LAPQ’s Beyond pushes the boundaries of what a percussion ensemble can do, with a healthy dose of ambient-leaning music combined with a smaller measure of perhaps slightly more familiar groove-based music that might seem more typical of percussion repertoire. With works by heavy-hitting composers Daníel Bjarnason, Christopher Cerrone, Anna Thorvalsdottir, Ellen Reid, and Andrew McIntosh paired with thoughtful and delicate execution, Beyond is a tour-de-force that stands at the leading edge of music for percussion. – Seth Tompkins


Third Coast Percussion: Book of Keyboards (New Focus Recordings)
Release Date: August 4, 2017

If classical music is a volcanic island, percussion ensembles are the lava and magma that makes the new land. They’re always on the edge, pushing out, making new sounds with new instruments. And that’s exactly what Third Coast Percussion is doing on Book of Keyboards. They’ve recorded two works by modernist composer Philippe Manoury—sometimes sounding like an elaborate wooden wind chime orchestra, and at other times leaving long, worshipful tensions between notes.

Some of the instruments used on this album are familiar enough—like marimbas and vibraphones—but I’m gonna bet you’ve never heard the sixxen, because they were invented by a guy named Iannis Xenakis (also an avant-garde composer) and homemade by Third Coast. I wonder if performing on instruments that you’ve made by hand is as exciting/terrifying as flying a kit plane that you’ve built in your garage? Third Coast never lets on, moving through these two works, “Le Livre des Clavier,” and “Metal,” like seasoned pilots flying in formation. – Dacia Clay


Qasim Naqvi: FILM (Published by Erased Tapes)
Release Date: September 29, 2017

Perhaps best known as the drummer from the group of acoustic virtuosos Dawn of Midi, Qasim Naqvi also plays other instruments and composes both art music and music for television and film. The album FILM, as you might guess, falls into the latter category. Released in September of 2017, FILM contains music written for the film Tripoli Cancelled and the video installation Two Meetings and a Funeral, both by Naeem Mohaiemen. This release, like other projects by Naqvi, celebrates the legacy of Moog synthesizers. The atmospheric sounds on this album were inspired by disused architecture, and sometimes recall the music of John Carpenter. – Seth Tompkins


Bang on a Can All-Stars: More Field Recordings (Cantaloupe Music)
Release Date: October 27, 2017

Some composers can make music out of just about anything—and that’s precisely the idea behind the Bang on a Can All-Stars’ More Field Recordings. A star-studded cast of composers are each asked to find a recording of something that already exists (a voice, a sound, a faded scrap of melody) and then write a new piece around it.
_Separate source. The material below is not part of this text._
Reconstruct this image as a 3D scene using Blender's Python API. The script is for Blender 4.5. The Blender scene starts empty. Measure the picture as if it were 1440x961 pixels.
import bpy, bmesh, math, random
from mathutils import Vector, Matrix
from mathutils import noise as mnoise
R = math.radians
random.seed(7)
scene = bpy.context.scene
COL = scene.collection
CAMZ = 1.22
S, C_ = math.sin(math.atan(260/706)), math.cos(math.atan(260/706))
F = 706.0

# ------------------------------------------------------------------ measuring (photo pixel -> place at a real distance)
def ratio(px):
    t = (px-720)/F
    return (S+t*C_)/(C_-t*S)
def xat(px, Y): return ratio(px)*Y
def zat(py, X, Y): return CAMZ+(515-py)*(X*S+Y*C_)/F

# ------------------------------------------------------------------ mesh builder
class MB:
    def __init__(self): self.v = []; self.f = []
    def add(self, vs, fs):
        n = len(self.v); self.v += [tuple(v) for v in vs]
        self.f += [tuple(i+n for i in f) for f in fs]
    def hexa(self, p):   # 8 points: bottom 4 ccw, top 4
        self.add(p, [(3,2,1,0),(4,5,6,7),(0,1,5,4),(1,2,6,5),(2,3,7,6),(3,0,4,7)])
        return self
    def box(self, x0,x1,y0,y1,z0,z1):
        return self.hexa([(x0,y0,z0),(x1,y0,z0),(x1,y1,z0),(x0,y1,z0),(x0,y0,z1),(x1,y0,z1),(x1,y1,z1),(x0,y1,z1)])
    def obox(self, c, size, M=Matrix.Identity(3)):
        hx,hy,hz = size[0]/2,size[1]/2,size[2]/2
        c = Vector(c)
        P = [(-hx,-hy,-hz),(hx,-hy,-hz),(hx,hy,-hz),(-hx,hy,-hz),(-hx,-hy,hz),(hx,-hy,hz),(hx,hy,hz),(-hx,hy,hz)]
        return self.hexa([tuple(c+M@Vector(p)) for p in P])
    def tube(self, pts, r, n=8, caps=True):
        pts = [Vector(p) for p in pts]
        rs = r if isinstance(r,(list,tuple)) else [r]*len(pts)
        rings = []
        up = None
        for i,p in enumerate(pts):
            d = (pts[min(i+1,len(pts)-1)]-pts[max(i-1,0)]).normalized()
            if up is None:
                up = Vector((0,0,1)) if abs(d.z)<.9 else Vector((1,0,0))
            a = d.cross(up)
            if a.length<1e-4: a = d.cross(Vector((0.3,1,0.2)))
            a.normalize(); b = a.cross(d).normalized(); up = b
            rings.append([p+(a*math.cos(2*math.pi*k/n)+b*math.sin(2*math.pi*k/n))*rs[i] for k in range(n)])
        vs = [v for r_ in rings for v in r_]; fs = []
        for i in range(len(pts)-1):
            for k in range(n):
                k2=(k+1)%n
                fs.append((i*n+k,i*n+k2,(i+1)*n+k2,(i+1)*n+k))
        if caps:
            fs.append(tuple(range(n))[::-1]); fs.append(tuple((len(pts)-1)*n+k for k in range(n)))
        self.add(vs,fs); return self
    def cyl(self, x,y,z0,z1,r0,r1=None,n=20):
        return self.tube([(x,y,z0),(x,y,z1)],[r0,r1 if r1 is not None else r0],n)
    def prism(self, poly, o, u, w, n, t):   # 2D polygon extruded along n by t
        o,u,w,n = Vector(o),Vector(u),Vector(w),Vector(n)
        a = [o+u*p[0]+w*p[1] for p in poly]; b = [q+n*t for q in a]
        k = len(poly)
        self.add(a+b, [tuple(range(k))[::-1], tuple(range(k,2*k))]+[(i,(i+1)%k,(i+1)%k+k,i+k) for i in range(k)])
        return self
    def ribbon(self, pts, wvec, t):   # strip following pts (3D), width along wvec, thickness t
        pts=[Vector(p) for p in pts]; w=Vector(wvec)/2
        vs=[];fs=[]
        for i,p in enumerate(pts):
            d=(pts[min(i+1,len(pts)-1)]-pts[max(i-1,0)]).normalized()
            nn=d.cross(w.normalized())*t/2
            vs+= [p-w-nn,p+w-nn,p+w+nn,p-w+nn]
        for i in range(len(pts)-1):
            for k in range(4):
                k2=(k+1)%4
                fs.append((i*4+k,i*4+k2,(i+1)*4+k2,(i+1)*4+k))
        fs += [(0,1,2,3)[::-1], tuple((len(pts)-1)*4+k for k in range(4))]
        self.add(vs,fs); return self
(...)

A follow-up to their original 2015 release Field Recordings, this year’s rendition is a colorful patchwork of found sounds and sonic squares from the likes of Caroline Shaw, Ben Frost, Nico Muhly, Richard Reed Parry, and Glenn Kotche (to name just a few), with the All-Stars playing along to field recordings ranging from quilting interviews to Chilean birdsongs, lava fields, and snoring sleepers.